Now let’s imagine that in September 2012, by some happenstance, a person with close ties to Donald Trump — oh, let’s say Hillary Clinton — had happened to be in the White House when Barack Obama was making the fateful choice to abandon several American government officers to their horrifying deaths in Benghazi. Had Hillary, after exchanging e-mails about the matter with her friend Donald, chosen to come forward with evidence of Obama’s gross dereliction of duty and cold-blooded inhumanity, and this evidence in turn led to an impeachment trial, there would no doubt have been Democrats screaming every day that the charges were illegitimate, on the grounds that the “whistleblower,” Mrs. Clinton, was a long-time associate and friend of Donald Trump, who was known to have been arguing for Obama’s removal from office long before Benghazi.

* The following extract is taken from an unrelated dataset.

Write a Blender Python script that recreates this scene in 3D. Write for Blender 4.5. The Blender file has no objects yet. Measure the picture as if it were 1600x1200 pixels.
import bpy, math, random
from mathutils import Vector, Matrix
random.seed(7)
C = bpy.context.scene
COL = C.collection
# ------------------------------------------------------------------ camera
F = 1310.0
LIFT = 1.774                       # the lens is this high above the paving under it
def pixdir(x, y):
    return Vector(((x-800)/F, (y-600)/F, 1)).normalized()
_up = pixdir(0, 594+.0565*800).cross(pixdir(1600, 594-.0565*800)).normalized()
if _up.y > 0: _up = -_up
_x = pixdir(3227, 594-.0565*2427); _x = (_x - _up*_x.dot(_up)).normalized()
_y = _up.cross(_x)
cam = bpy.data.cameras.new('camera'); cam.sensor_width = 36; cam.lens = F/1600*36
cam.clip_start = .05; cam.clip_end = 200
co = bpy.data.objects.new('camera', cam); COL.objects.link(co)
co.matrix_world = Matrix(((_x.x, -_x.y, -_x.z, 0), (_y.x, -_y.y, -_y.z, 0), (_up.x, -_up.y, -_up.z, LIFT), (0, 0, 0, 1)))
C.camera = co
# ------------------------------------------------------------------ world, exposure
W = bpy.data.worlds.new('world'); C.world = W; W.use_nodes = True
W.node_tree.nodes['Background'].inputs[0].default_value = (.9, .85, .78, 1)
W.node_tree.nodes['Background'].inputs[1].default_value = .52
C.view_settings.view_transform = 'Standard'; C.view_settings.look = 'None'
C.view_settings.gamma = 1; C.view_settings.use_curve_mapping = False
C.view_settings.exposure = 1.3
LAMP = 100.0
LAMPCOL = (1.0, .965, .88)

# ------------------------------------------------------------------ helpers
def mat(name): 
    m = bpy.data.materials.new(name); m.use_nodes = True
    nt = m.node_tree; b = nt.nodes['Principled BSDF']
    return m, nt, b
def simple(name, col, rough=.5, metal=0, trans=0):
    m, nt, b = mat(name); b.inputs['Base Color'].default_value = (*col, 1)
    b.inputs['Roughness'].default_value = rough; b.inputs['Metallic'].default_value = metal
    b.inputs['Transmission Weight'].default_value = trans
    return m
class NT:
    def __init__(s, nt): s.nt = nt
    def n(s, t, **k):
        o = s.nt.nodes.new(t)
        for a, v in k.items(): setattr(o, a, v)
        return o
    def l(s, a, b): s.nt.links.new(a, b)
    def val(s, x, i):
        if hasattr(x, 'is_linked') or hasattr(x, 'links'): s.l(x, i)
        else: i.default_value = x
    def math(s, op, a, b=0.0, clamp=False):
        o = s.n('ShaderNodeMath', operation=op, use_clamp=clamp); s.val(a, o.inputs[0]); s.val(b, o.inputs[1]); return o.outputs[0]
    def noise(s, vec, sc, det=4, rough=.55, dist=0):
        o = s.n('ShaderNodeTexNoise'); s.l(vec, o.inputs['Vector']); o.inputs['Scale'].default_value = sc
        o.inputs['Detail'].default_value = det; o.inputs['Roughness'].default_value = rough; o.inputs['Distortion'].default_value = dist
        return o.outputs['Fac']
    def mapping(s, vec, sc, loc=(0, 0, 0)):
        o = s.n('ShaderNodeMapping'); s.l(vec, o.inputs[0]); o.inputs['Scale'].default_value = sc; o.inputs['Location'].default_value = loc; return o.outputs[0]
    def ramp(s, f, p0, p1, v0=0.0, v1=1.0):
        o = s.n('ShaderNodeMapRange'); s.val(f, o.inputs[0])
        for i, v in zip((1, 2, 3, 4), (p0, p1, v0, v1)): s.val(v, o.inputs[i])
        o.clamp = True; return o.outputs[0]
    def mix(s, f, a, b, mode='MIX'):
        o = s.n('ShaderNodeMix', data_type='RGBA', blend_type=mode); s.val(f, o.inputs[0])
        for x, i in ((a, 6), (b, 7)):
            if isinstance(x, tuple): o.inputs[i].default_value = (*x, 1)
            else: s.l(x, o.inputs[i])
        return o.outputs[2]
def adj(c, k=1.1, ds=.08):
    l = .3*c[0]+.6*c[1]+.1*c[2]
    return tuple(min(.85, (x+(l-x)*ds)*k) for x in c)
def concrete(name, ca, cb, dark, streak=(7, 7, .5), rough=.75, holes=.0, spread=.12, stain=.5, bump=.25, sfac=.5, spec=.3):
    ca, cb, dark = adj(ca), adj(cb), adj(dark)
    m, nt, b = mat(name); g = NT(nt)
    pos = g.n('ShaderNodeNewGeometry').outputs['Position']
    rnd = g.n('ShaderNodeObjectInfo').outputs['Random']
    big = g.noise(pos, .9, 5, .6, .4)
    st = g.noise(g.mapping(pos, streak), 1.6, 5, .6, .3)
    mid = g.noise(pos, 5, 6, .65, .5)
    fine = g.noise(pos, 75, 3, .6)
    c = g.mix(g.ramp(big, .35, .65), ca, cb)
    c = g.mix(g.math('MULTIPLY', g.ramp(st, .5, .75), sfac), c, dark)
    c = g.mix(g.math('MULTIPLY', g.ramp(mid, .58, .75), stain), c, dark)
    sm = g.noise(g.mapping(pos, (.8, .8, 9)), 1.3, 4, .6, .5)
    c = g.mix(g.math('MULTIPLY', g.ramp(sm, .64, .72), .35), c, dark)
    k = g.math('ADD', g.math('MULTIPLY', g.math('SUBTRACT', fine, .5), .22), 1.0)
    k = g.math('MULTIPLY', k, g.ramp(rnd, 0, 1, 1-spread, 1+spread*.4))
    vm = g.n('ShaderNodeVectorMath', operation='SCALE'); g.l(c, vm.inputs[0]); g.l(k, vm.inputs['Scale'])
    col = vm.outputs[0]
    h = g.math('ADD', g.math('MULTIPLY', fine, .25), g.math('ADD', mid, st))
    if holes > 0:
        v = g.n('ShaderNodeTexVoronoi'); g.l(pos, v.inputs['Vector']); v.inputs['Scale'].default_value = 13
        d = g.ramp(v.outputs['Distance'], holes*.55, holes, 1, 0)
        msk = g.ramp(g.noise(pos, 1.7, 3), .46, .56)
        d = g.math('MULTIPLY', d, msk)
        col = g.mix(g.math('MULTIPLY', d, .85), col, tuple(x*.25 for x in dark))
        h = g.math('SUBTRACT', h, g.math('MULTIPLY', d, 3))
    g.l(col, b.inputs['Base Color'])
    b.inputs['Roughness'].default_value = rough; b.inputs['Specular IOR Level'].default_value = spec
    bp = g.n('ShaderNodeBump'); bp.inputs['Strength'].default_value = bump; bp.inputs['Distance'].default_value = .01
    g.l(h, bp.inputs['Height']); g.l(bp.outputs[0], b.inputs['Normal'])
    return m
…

In short, the fact that some Democrat apparatchiks have long wished for an opportunity to impeach Trump does nothing to prove the illegitimacy of the particular case at issue, which has its own set of facts and testimony, independent of any of those apparatchiks’ pre-existing pipe dreams.

These are, it seems to me, the two most prominent attempts by the Republican establishment and its voting dupes to swipe away the entire impeachment trial without properly answering the charges. That these arguments are inherently fallacious does not prove that Trump is guilty and should be removed from office. But it does demonstrate how frivolous and trivial the Republican Party, including its supposedly principled conservative faction, has become in this Trump era. Knowing that America has reached a low ebb of moral and constitutional decay, they simply do not feel any compulsion to look at the issues involved honestly and seriously. They know they don’t have to. So they don’t. 

Shame on the Republican voters, who could have had better, who ought to have demanded better, but who have now, with the rarest exceptions, rejected even the pretense of caring about “better.”